Data for processing »
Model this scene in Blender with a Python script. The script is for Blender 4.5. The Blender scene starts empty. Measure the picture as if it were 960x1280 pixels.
...
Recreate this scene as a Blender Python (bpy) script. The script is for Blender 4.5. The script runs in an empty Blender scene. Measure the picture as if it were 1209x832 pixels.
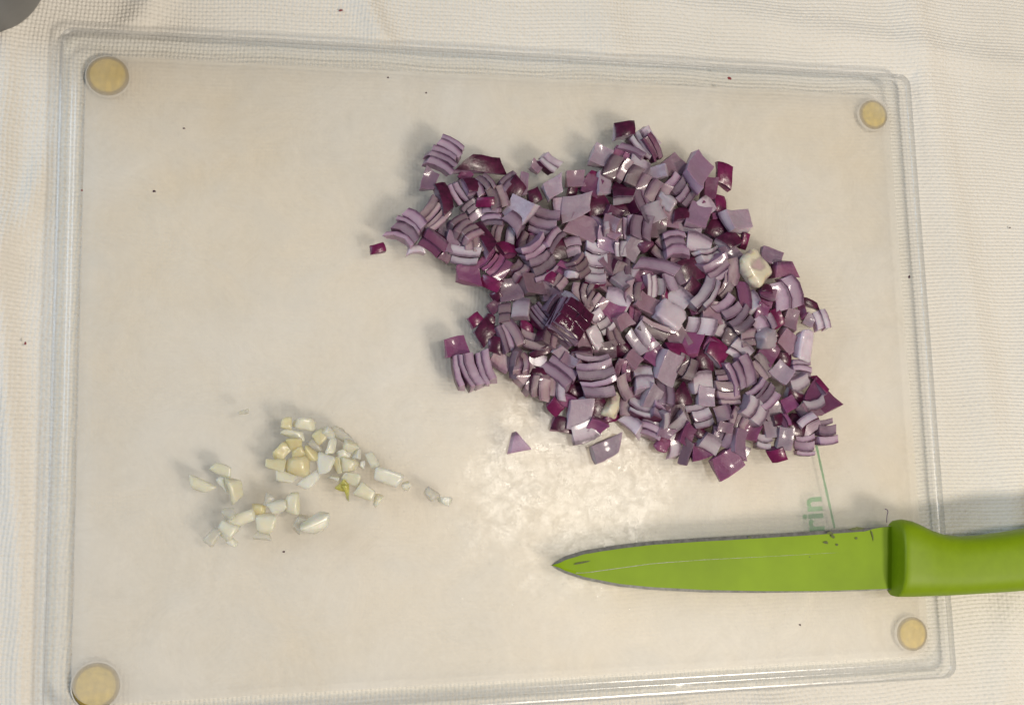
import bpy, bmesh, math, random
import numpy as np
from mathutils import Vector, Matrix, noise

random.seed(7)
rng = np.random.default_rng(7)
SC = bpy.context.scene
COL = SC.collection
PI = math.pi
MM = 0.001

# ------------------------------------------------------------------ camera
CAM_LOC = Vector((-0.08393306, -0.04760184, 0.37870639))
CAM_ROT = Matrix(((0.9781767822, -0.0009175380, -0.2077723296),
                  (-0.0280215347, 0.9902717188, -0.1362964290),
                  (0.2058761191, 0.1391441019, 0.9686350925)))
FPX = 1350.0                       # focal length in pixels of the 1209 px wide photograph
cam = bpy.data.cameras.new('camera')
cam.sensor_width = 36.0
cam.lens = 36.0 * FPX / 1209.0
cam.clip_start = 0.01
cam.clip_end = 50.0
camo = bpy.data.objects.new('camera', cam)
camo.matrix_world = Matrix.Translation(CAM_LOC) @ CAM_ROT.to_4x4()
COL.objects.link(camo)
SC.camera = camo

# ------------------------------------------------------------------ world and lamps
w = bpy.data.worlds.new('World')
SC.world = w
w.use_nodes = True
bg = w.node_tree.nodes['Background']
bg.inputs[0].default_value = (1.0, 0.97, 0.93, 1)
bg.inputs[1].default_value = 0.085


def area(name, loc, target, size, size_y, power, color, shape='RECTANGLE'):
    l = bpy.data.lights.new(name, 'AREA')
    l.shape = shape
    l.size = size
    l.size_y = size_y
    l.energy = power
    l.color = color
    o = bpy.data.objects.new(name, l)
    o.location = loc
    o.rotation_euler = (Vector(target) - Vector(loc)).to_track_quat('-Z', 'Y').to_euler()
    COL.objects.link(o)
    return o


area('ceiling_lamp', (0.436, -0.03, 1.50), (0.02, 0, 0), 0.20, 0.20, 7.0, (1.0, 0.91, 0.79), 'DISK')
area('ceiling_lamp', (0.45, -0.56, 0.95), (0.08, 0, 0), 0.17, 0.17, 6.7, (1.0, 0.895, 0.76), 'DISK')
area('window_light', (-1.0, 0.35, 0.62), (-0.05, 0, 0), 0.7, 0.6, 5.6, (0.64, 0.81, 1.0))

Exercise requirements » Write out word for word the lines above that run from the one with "Recreate this scene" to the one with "from mathutils import Vector, Matrix, noise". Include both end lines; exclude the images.

Task solution »
Recreate this scene as a Blender Python (bpy) script. The script is for Blender 4.5. The script runs in an empty Blender scene. Measure the picture as if it were 1209x832 pixels.
import bpy, bmesh, math, random
import numpy as np
from mathutils import Vector, Matrix, noise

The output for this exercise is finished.